Description of the task:
Omit any picture, and return the remaining data exactly as written.

== Raw data

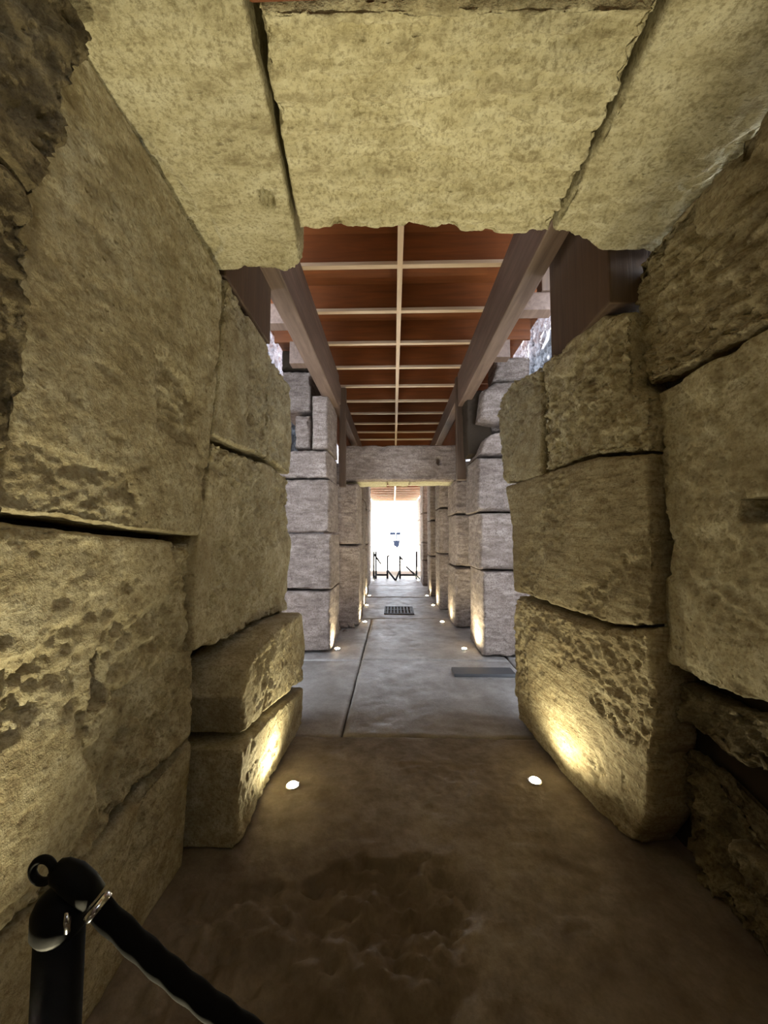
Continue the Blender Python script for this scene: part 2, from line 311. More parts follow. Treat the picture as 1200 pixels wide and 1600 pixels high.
STONES['wall_right'] = [
 dict(B=[(1.27,-.9,2.3),(1.27,.6,2.28),(1.27,1.122,2.277),(1.27,1.296,2.271),(1.27,1.566,2.276),(1.27,1.958,2.298)], T=[(1.27,-.9,3.0),(1.27,.6,3.0),(1.27,1.254,2.985),(1.27,1.922,2.983)], ext=(.16,0,0), R=[(1.27,1.958,2.298),(1.27,2.049,2.389),(1.27,2.041,2.703),(1.27,2.01,2.932),(1.27,1.922,2.983)], q=.008, rough=1, am=2.3, rad=.02, seed=111, lab='rough upper block of the right wall under the ceiling slab'),
 dict(B=[(1.28,-.9,.86),(1.28,.6,.86),(1.28,1.385,.962),(1.28,1.627,.922),(1.28,1.802,.932),(1.28,1.9,.945)], T=[(1.28,-.9,2.28),(1.28,.6,2.27),(1.28,1.307,2.264),(1.28,1.547,2.26),(1.28,1.884,2.247)], ext=(.15,0,0), R=[(1.28,1.9,.945),(1.28,1.911,1.196),(1.28,1.841,1.505),(1.28,1.885,1.782),(1.28,1.884,2.247)], q=.009, rough=.5, am=.9, rad=.02, seed=121, pits=[[(1.28,1.387,1.636),(.06,.065,.042),.14],[(1.28,1.868,1.991),(.05,.022,.03),.08]], lab='biggest block of the right wall with a square socket hole'),
 dict(B=[(1.32,-.9,.5),(1.32,.6,.52),(1.32,1.444,.677),(1.32,1.573,.65),(1.32,1.693,.652),(1.32,1.976,.724)], T=[(1.32,-.9,.85),(1.32,.6,.85),(1.32,1.43,.916),(1.32,1.68,.87),(1.32,1.972,.867)], ext=(.11,0,0), q=.011, rough=1, am=2.4, rad=.03, seed=131, lab='thin crumbling course under the biggest right block'),
 dict(B=[(1.34,-.9,-.02),(1.34,1.2,-.02),(1.34,1.9,-.02)], T=[(1.36,-.9,.5),(1.36,.6,.45),(1.35,1.492,.408),(1.35,1.62,.453),(1.35,1.72,.551),(1.35,2.008,.55)], ext=(.08,0,0), q=.012, rough=1, am=3, rad=.04, seed=141, lab='worn dark block at the foot of the right wall'),
 dict(B=[(1.3,1.0,.22),(1.3,1.449,.25),(1.3,1.536,.214),(1.3,1.637,.245)], T=[(1.3,1.0,.38),(1.3,1.439,.417),(1.3,1.526,.392),(1.3,1.631,.346)], ext=(.1,0,0), q=.012, rough=1, am=2.5, rad=.04, seed=151, lab='small loose chunk wedged in the worn foot of the right wall'),
 dict(B=[(1.186,2.028,.009),(1.152,2.262,-.063),(1.099,2.623,-.039),(1.003,3.283,.032)], T=[(1.212,1.85,1.116),(1.159,2.209,1.037),(1.106,2.574,1.037),(1.0,3.297,1.039)], ext=(.22,.04,0), L=[(1.186,2.028,.009),(1.203,1.909,.221),(1.21,1.86,.623),(1.212,1.85,1.116)], R=[(1.003,3.283,.032),(.993,3.351,.336),(.993,3.345,.763),(1.0,3.297,1.039)], q=.008, rough=.6, am=.95, rad=.05, seed=161, lab='tall lowest block on the right beside the floor light, raked by its beam'),
 dict(B=[(1.212,1.85,1.125),(1.159,2.208,1.051),(1.106,2.573,1.058),(1.001,3.296,1.066)], T=[(1.213,1.839,1.932),(1.158,2.217,1.994),(1.078,2.764,1.999),(.983,3.419,1.975)], ext=(.22,.04,0), R=[(1.001,3.296,1.066),(.999,3.305,1.414),(.994,3.34,1.743),(.983,3.419,1.975)], q=.009, rough=.45, am=1.0, rad=.03, seed=171, lab='horizontally bedded middle block of the right wall with dark pits'),
 dict(B=[(1.213,1.839,1.942),(1.158,2.216,2.005),(1.076,2.781,1.988)], T=[(1.201,1.922,2.69),(1.172,2.125,2.797),(1.128,2.423,2.798),(1.078,2.763,2.793)], ext=(.22,.04,0), L=[(1.213,1.839,1.942),(1.216,1.818,2.201),(1.2,1.932,2.308),(1.199,1.939,2.511),(1.201,1.922,2.69)], q=.009, rough=1, am=1.9, rad=.025, seed=181, lab='upper glittering rough block of the right wall beneath the brown post'),
 dict(B=[(1.074,2.79,1.975),(1.037,3.047,1.969),(.977,3.458,1.997)], T=[(1.076,2.78,2.787),(1.042,3.01,2.822),(1.01,3.232,2.851)], ext=(.22,.04,0), R=[(.977,3.458,1.997),(.969,3.512,2.341),(.958,3.585,2.662),(.976,3.466,2.791),(1.01,3.232,2.851)], q=.009, rough=.95, am=1.4, rad=.025, seed=191, lab='small rough block at the far top corner of the right wall'),
]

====

Answer for this exercise:
Continue the Blender Python script for this scene: part 2, from line 311. More parts follow. Treat the picture as 1200 pixels wide and 1600 pixels high.
STONES['wall_right'] = [
 dict(B=[(1.27,-.9,2.3),(1.27,.6,2.28),(1.27,1.122,2.277),(1.27,1.296,2.271),(1.27,1.566,2.276),(1.27,1.958,2.298)], T=[(1.27,-.9,3.0),(1.27,.6,3.0),(1.27,1.254,2.985),(1.27,1.922,2.983)], ext=(.16,0,0), R=[(1.27,1.958,2.298),(1.27,2.049,2.389),(1.27,2.041,2.703),(1.27,2.01,2.932),(1.27,1.922,2.983)], q=.008, rough=1, am=2.3, rad=.02, seed=111, lab='rough upper block of the right wall under the ceiling slab'),
 dict(B=[(1.28,-.9,.86),(1.28,.6,.86),(1.28,1.385,.962),(1.28,1.627,.922),(1.28,1.802,.932),(1.28,1.9,.945)], T=[(1.28,-.9,2.28),(1.28,.6,2.27),(1.28,1.307,2.264),(1.28,1.547,2.26),(1.28,1.884,2.247)], ext=(.15,0,0), R=[(1.28,1.9,.945),(1.28,1.911,1.196),(1.28,1.841,1.505),(1.28,1.885,1.782),(1.28,1.884,2.247)], q=.009, rough=.5, am=.9, rad=.02, seed=121, pits=[[(1.28,1.387,1.636),(.06,.065,.042),.14],[(1.28,1.868,1.991),(.05,.022,.03),.08]], lab='biggest block of the right wall with a square socket hole'),
 dict(B=[(1.32,-.9,.5),(1.32,.6,.52),(1.32,1.444,.677),(1.32,1.573,.65),(1.32,1.693,.652),(1.32,1.976,.724)], T=[(1.32,-.9,.85),(1.32,.6,.85),(1.32,1.43,.916),(1.32,1.68,.87),(1.32,1.972,.867)], ext=(.11,0,0), q=.011, rough=1, am=2.4, rad=.03, seed=131, lab='thin crumbling course under the biggest right block'),
 dict(B=[(1.34,-.9,-.02),(1.34,1.2,-.02),(1.34,1.9,-.02)], T=[(1.36,-.9,.5),(1.36,.6,.45),(1.35,1.492,.408),(1.35,1.62,.453),(1.35,1.72,.551),(1.35,2.008,.55)], ext=(.08,0,0), q=.012, rough=1, am=3, rad=.04, seed=141, lab='worn dark block at the foot of the right wall'),
 dict(B=[(1.3,1.0,.22),(1.3,1.449,.25),(1.3,1.536,.214),(1.3,1.637,.245)], T=[(1.3,1.0,.38),(1.3,1.439,.417),(1.3,1.526,.392),(1.3,1.631,.346)], ext=(.1,0,0), q=.012, rough=1, am=2.5, rad=.04, seed=151, lab='small loose chunk wedged in the worn foot of the right wall'),
 dict(B=[(1.186,2.028,.009),(1.152,2.262,-.063),(1.099,2.623,-.039),(1.003,3.283,.032)], T=[(1.212,1.85,1.116),(1.159,2.209,1.037),(1.106,2.574,1.037),(1.0,3.297,1.039)], ext=(.22,.04,0), L=[(1.186,2.028,.009),(1.203,1.909,.221),(1.21,1.86,.623),(1.212,1.85,1.116)], R=[(1.003,3.283,.032),(.993,3.351,.336),(.993,3.345,.763),(1.0,3.297,1.039)], q=.008, rough=.6, am=.95, rad=.05, seed=161, lab='tall lowest block on the right beside the floor light, raked by its beam'),
 dict(B=[(1.212,1.85,1.125),(1.159,2.208,1.051),(1.106,2.573,1.058),(1.001,3.296,1.066)], T=[(1.213,1.839,1.932),(1.158,2.217,1.994),(1.078,2.764,1.999),(.983,3.419,1.975)], ext=(.22,.04,0), R=[(1.001,3.296,1.066),(.999,3.305,1.414),(.994,3.34,1.743),(.983,3.419,1.975)], q=.009, rough=.45, am=1.0, rad=.03, seed=171, lab='horizontally bedded middle block of the right wall with dark pits'),
 dict(B=[(1.213,1.839,1.942),(1.158,2.216,2.005),(1.076,2.781,1.988)], T=[(1.201,1.922,2.69),(1.172,2.125,2.797),(1.128,2.423,2.798),(1.078,2.763,2.793)], ext=(.22,.04,0), L=[(1.213,1.839,1.942),(1.216,1.818,2.201),(1.2,1.932,2.308),(1.199,1.939,2.511),(1.201,1.922,2.69)], q=.009, rough=1, am=1.9, rad=.025, seed=181, lab='upper glittering rough block of the right wall beneath the brown post'),
 dict(B=[(1.074,2.79,1.975),(1.037,3.047,1.969),(.977,3.458,1.997)], T=[(1.076,2.78,2.787),(1.042,3.01,2.822),(1.01,3.232,2.851)], ext=(.22,.04,0), R=[(.977,3.458,1.997),(.969,3.512,2.341),(.958,3.585,2.662),(.976,3.466,2.791),(1.01,3.232,2.851)], q=.009, rough=.95, am=1.4, rad=.025, seed=191, lab='small rough block at the far top corner of the right wall'),
]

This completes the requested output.